The extension is the visual DOMShot workflow. Use it when you can see the page and want to choose the exact card, chart, modal, button, or section yourself.
When to use the extension
Use the extension when the choice is visual: you want to hover over the page, click the right element, preview the finished image, and save it. It is the fastest path for manual docs screenshots, product updates, bug reports, and design review images.
The extension does not ask you for a CSS selector. You choose the element by clicking it on the page.
Basic workflow
- Open DOMShot. Click the extension button on the page you want to capture.
- Select. Move over the page and click the element you want.
- Adjust. Choose background, padding, radius, shadow, size, and scale.
- Preview. Check the final image before saving.
- Download. Save the PNG to your computer.

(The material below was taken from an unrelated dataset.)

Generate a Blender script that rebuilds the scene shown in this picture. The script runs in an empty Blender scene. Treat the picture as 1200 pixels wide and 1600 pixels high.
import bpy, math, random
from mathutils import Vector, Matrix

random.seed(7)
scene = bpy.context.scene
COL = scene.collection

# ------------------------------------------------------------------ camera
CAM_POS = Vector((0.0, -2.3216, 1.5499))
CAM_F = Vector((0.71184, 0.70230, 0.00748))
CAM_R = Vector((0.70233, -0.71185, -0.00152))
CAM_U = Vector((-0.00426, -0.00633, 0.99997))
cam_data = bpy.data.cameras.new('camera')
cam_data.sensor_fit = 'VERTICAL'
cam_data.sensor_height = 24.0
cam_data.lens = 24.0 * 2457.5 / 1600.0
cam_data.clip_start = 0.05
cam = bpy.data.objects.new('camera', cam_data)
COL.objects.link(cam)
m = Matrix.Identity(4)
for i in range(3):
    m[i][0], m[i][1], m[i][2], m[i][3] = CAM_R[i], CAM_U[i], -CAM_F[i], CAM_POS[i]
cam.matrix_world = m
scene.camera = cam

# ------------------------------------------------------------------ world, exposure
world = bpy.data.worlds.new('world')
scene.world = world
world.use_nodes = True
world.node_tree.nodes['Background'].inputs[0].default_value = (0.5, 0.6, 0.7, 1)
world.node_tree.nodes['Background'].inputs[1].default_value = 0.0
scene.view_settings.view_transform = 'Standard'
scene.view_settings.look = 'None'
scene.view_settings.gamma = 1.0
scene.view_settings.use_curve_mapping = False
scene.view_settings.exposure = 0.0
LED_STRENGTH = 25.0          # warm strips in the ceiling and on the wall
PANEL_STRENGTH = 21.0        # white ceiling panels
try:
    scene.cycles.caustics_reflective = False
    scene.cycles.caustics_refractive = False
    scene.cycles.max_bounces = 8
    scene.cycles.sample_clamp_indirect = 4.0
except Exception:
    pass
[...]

Expected result: a local PNG file that contains only the selected page element, with the styling you chose in the preview.
Output styles
The same element can be exported in different ways depending on where the image will be used.
Clean
Use when you only need the selected element with no extra styling, usually for documentation or bug reports.
Floating
Add spacing and a soft shadow so the element stands out in docs, release notes, or blog posts.
Studio
Add a background and larger canvas when the image should feel ready for a homepage or marketing section.
What the controls mean
Background
Transparent keeps only the element. Styled backgrounds make the capture feel more like a designed asset.
Padding and radius
Padding adds breathing room around the element. Radius rounds the final image or canvas corners.
Shadow and size
Shadow separates the element from the page. Size controls the final PNG dimensions for sharing or publishing.
When the extension cannot capture
Browser extension APIs can restrict special pages such as browser settings, extension galleries, local files, and some protected tabs. Open a normal website tab, refresh the page, and choose a visible page element.
If the page changes after selecting an element, refresh and select again. If the element is hidden behind a tab, modal, or scroll position, make it visible before opening DOMShot.
Use agents instead when
Use @domshot/agent when an automation tool needs to inspect a page, find candidates, create a shot pack, or capture many images without a person clicking around.
Agent mode is also better for repeated captures, logged-in workflows, or tasks like "create a screenshot pack for the feature cards on this page."